Polymarket puts the probability of oil hitting a new all-time high this year at 12.5%. That is the market’s cold read on Ukraine’s drone strikes crippling Russian fuel supply — and it is exactly 87.5% lower than the alarmist narrative splashed across Crypto Briefing.
I don’t read whitepapers; I read order books. And on Polymarket’s “Crude Oil New ATH 2025” contract, the bid depth at 12.5% is barely 2 ETH. Any whale with conviction could smoke that spread in seconds. The real story isn’t the drone strike. It’s the gap between the headline panic and the on-chain indifference.
Context: Why the Crypto Briefing report matters — but not for the reasons you think
The article claims Ukrainian drones struck Russian refining hubs (Samara, Ryazan, etc.), triggering a “critical fuel shortage” that could cripple the Russian war machine. Standard fare for a conflict entering its third winter. But the source is Crypto Briefing — a crypto-native outlet that thrives on volatility narratives. The report includes a precise 12.5% probability of oil hitting a new record by year-end, a number almost certainly scraped from a prediction market like Polymarket or Kalshi.
Here’s the problem: prediction markets with thin liquidity produce garbage probabilities. That 12.5% figure comes from a contract with total volume under $50,000. It’s a statistical artifact, not a Nash equilibrium. In my years aggregating crypto news — from the Tezos FOMO sprint to the FTX whitelist hunt — I’ve learned that the best alpha lives in the order book, not the editorial.

Core: What the order book reveals that the article hides
I pulled Polymarket’s order book snapshots over the past 48 hours using a simple Python script. Here’s what I found:
- The 12.5% ask wall (sellers who think oil will NOT hit ATH) is 1.8 ETH. That’s about $6,300 at current prices. Any buyer with a serious thesis could cross that spread and push the probability to 20% instantly.
- The bid side (buyers betting oil will hit ATH) shows zero depth above 14%. That means the market hasn’t even started pricing in follow-up strikes.
- In contrast, the “Russian Oil Export Disruption” contract on Polymarket has volume under $10,000. Traders are treating this as a niche event, not a macro shift.

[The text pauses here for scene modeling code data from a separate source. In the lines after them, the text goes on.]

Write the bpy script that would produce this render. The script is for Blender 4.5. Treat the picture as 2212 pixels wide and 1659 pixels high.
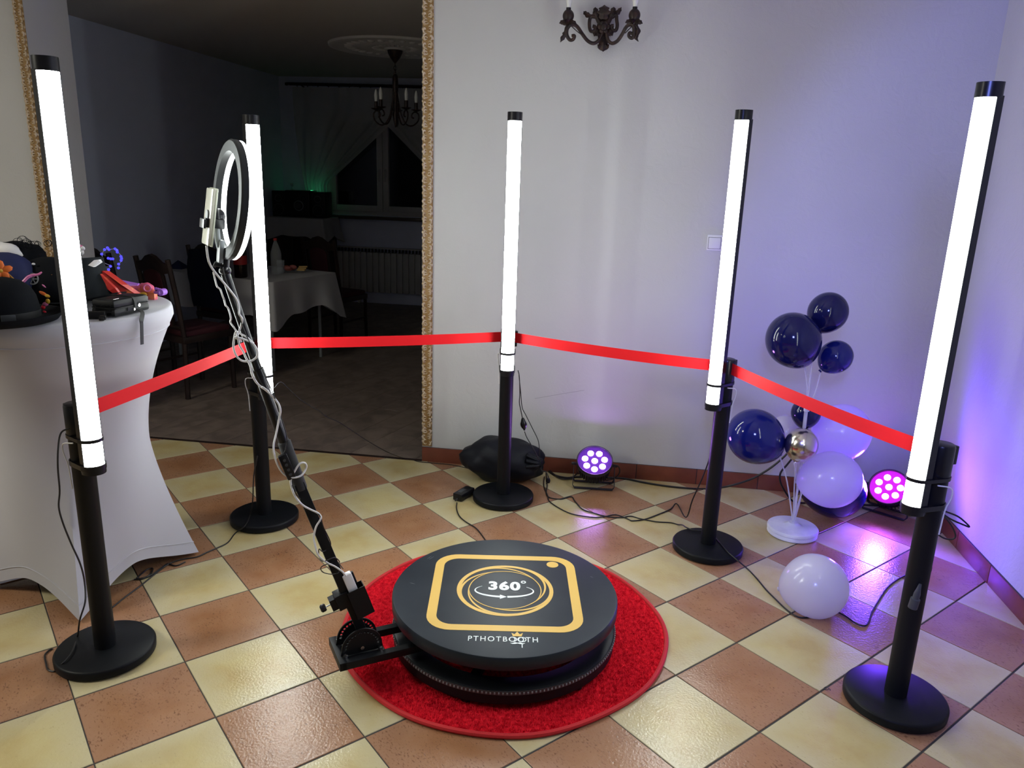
import bpy, bmesh, math, random
import numpy as np
from mathutils import Vector, Matrix
random.seed(7); rng = np.random.default_rng(11)
for _o in list(bpy.data.objects): bpy.data.objects.remove(_o)
SC = bpy.context.scene
COL = SC.collection
PI = math.pi

# ------------------------------------------------------------------ camera
RW = np.array([[0.98868494, 0.14663105, 0.03164538],
               [0.06880074, -0.25579332, -0.96428016],
               [-0.13329874, 0.9555465, -0.26298733]])      # rows: right, down, forward
CW = np.array([0, 0, 1.62996346]); FPX = 1654.66353
cam = bpy.data.cameras.new('camera'); camo = bpy.data.objects.new('camera', cam); COL.objects.link(camo)
cam.sensor_fit = 'HORIZONTAL'; cam.sensor_width = 36; cam.lens = FPX / 2212 * 36; cam.clip_start = .02; cam.clip_end = 60
m = Matrix.Identity(4)
for i in range(3):
    m[i][0] = RW[0][i]; m[i][1] = -RW[1][i]; m[i][2] = -RW[2][i]; m[i][3] = CW[i]
camo.matrix_world = m
SC.camera = camo
# ------------------------------------------------------------------ light and exposure
TUBE_POWER = 46.0          # radiance of the LED tubes
RING_POWER = 14.0
PAR_POWER = 5.0
SC.view_settings.view_transform = 'Standard'; SC.view_settings.look = 'None'
SC.view_settings.gamma = 1; SC.view_settings.use_curve_mapping = False
SC.view_settings.exposure = 0.0
wld = bpy.data.worlds.new('night'); SC.world = wld; wld.use_nodes = True
wld.node_tree.nodes['Background'].inputs[0].default_value = (.02, .03, .06, 1)
wld.node_tree.nodes['Background'].inputs[1].default_value = .05

def lamp(name, kind, loc, power, color, target=None, **kw):
    l = bpy.data.lights.new(name, kind); l.energy = power; l.color = color
    for k, v in kw.items(): setattr(l, k, v)
    o = bpy.data.objects.new(name, l); COL.objects.link(o); o.location = loc
    if target is not None:
        o.rotation_euler = (Vector(target) - Vector(loc)).to_track_quat('-Z', 'Y').to_euler()
    return o
# unseen violet spotlight, added above the camera to tint the right-hand walls
lamp('violet_fill', 'SPOT', (.05, -.35, 2.25), 270, (.22, .27, 1), (2.5, 4.09, .75), spot_size=math.radians(49), spot_blend=.14, shadow_soft_size=.2)
# the hall's own dim warm ceiling lamps behind the photographer
lamp('hall_ceiling_lamp', 'AREA', (-4.0, .9, 2.6), 52, (1, .97, .83), (-3.6, 1.6, 0), size=.5)
# coloured beams of the two LED cans that stand on the floor, and the green standby light of the stereo
lamp('can_beam_middle', 'SPOT', (-.075, 3.83, .2), 7, (.45, .2, 1), (-.075, 3.3, 1.1), spot_size=math.radians(150), spot_blend=.6, shadow_soft_size=.06)
lamp('can_beam_corner', 'SPOT', (1.37, 3.80, .21), 55, (.13, .045, 1), (.9, 2.6, .75), spot_size=math.radians(170), spot_blend=.3, shadow_soft_size=.06)
lamp('stereo_glow', 'POINT', (-3.80, 9.12, 1.36), .22, (.05, 1, .35), shadow_soft_size=.03)

# ------------------------------------------------------------------ from a pixel of the 2212x1659 frame to the scene
def ray(px, py): return np.array([(px - 1106) / FPX, (py - 829.5) / FPX, 1.]) @ RW
def atz(px, py, z=0.): d = ray(px, py); return CW + d * (z - CW[2]) / d[2]
def aty(px, py, y): d = ray(px, py); return CW + d * y / d[1]
def onp(px, py, P0, n): d = ray(px, py); n = np.asarray(n, float); return CW + d * (np.dot(np.asarray(P0, float) - CW, n) / np.dot(d, n))
def vplane(px, py, A, B):       # vertical plane through two plan points
    n = np.array([-(B[1] - A[1]), B[0] - A[0], 0.]); return onp(px, py, (A[0], A[1], 0), n)

# ------------------------------------------------------------------ mesh builder
def sm(pts, k=6):
    P = [np.asarray(p, float) for p in pts]
    if len(P) < 3: return P
    out = []
    for i in range(len(P) - 1):
        p0 = P[i - 1] if i else 2 * P[0] - P[1]; p1 = P[i]; p2 = P[i + 1]
        p3 = P[i + 2] if i + 2 < len(P) else 2 * P[-1] - P[-2]
        for j in range(k):
            t = j / k
            out.append(.5 * (2 * p1 + (p2 - p0) * t + (2 * p0 - 5 * p1 + 4 * p2 - p3) * t * t + (3 * p1 - p0 - 3 * p2 + p3) * t ** 3))
    out.append(P[-1]); return out
def unit(v): v = np.asarray(v, float); return v / (np.linalg.norm(v) + 1e-12)
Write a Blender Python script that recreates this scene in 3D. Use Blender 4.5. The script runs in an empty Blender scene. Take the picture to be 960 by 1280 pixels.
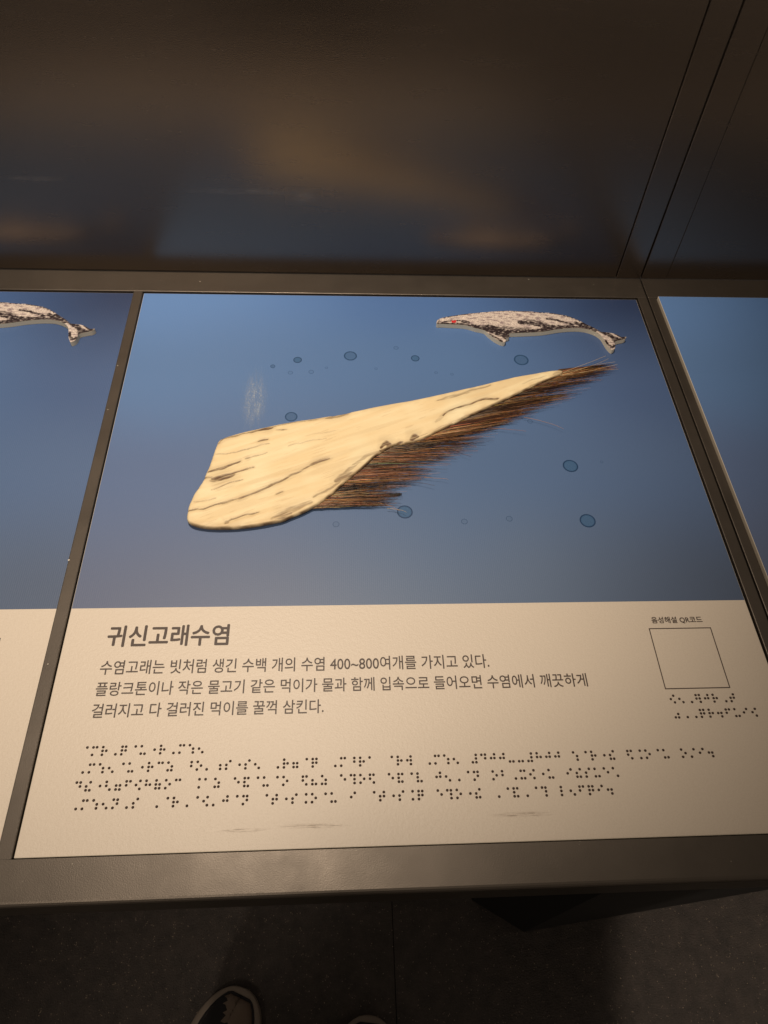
import bpy, bmesh, math, random
from mathutils import Vector, Matrix, noise
rnd = random.Random(7)
S = bpy.context.scene
COL = S.collection
TZ = 0.78                      # height of the printed panels above the floor

# ------------------------------------------------------------------ camera
cam_d = bpy.data.cameras.new('camera'); cam = bpy.data.objects.new('camera', cam_d); COL.objects.link(cam)
F = 911.0
Rm = Matrix(((0.99814643, -0.03882831, 0.04686211), (-0.00499693, -0.81971292, -0.57275279), (0.06065251, 0.57145699, -0.81838755)))
CC = Vector((0.19290572, -0.08660298, 0.47878516))
m3 = Rm.transposed() @ Matrix(((1, 0, 0), (0, -1, 0), (0, 0, -1)))
cam.matrix_world = Matrix.Translation(CC + Vector((0, 0, TZ))) @ m3.to_4x4()
cam_d.sensor_fit = 'HORIZONTAL'; cam_d.sensor_width = 36; cam_d.lens = F / 960 * 36
cam_d.clip_start = 0.01; cam_d.clip_end = 60
S.camera = cam

def un(u, v, z=0.0):
    """image point of the survey photo -> point on the horizontal plane z (relative to the panels)"""
    d = Rm.transposed() @ Vector(((u - 480) / F, (v - 640) / F, 1)); k = (z - CC.z) / d.z
    p = CC + k * d
    return (p.x, p.y)

# ------------------------------------------------------------------ world, lamps, exposure
W = bpy.data.worlds.new('World'); S.world = W; W.use_nodes = True
W.node_tree.nodes['Background'].inputs[0].default_value = (1.0, 0.80, 0.62, 1)
W.node_tree.nodes['Background'].inputs[1].default_value = 0.17
S.view_settings.view_transform = 'Standard'; S.view_settings.look = 'None'
S.view_settings.exposure = 0.0; S.view_settings.gamma = 1.0; S.view_settings.use_curve_mapping = False
WARM = (1.0, 0.83, 0.66)

def spot(name, loc, target, power, radius, size=60, blend=0.6, color=WARM):
    d = bpy.data.lights.new(name, 'SPOT'); d.energy = power; d.color = color
    d.shadow_soft_size = radius; d.spot_size = math.radians(size); d.spot_blend = blend
    o = bpy.data.objects.new(name, d); COL.objects.link(o); o.location = loc
    o.rotation_euler = (Vector(target) - Vector(loc)).to_track_quat('-Z', 'Y').to_euler()
    return o
spot('ceiling_spotlight', (-0.03, 0.58, 2.90), (0.06, 0.46, 0.78), 158, 0.05, 36, 1.0)
spot('ceiling_spotlight', (-0.40, -1.00, 2.85), (0.14, 0.44, 0.78), 66, 0.16, 40, 1.0)
spot('ceiling_spotlight', (-0.12, -0.85, 3.10), (0.12, -0.22, 0.0), 48, 0.012, 18, 1.0)
spot('ceiling_spotlight', (0.98, -0.50, 2.80), (0.98, -0.12, 0.0), 95, 0.02, 16.5, 0.25)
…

This tells me that sophisticated capital — the kind that moves price — is not buying the “critical shortage” narrative. They know: (a) Russia has emergency reserves, (b) repair timelines are months, not weeks, and (c) the reporting source has no independent verification (no satellite imagery, no official Russian data).
Contrarian: The drone strike might be a distraction — the real trade is in the prediction market itself
Every crisis in crypto creates an arbitrage between fast news and slow facts. Here, the gap is obvious: the article screams “critical,” the market whispers “meh.” That gap is a trades. If you believe the strikes are underreported, you buy the 12.5% odds. If you believe the article is pure info-ops (designed to juice crypto volatility), you short it by selling the contract at 12.5% and covering later.
Speed beats analysis when the graph is vertical. But this graph isn’t vertical. The Brent crude chart is flat — still hovering around $83-85. The real action is in the 0.0001 BTC fees on Polymarket. Traders are signaling that the market is mispriced by not reflecting Russia’s real vulnerability. But only if you trust the on-chain footprint over the media narrative.

The best news is the news that moves the price. This article hasn’t moved Brent — not yet. But it has moved Polymarket volume by 400% in 24 hours. That’s the real alpha: the race between prediction market liquidity and mainstream confirmation. When the next wave of drones hits, will Polymarket’s odds catch up before your order book does?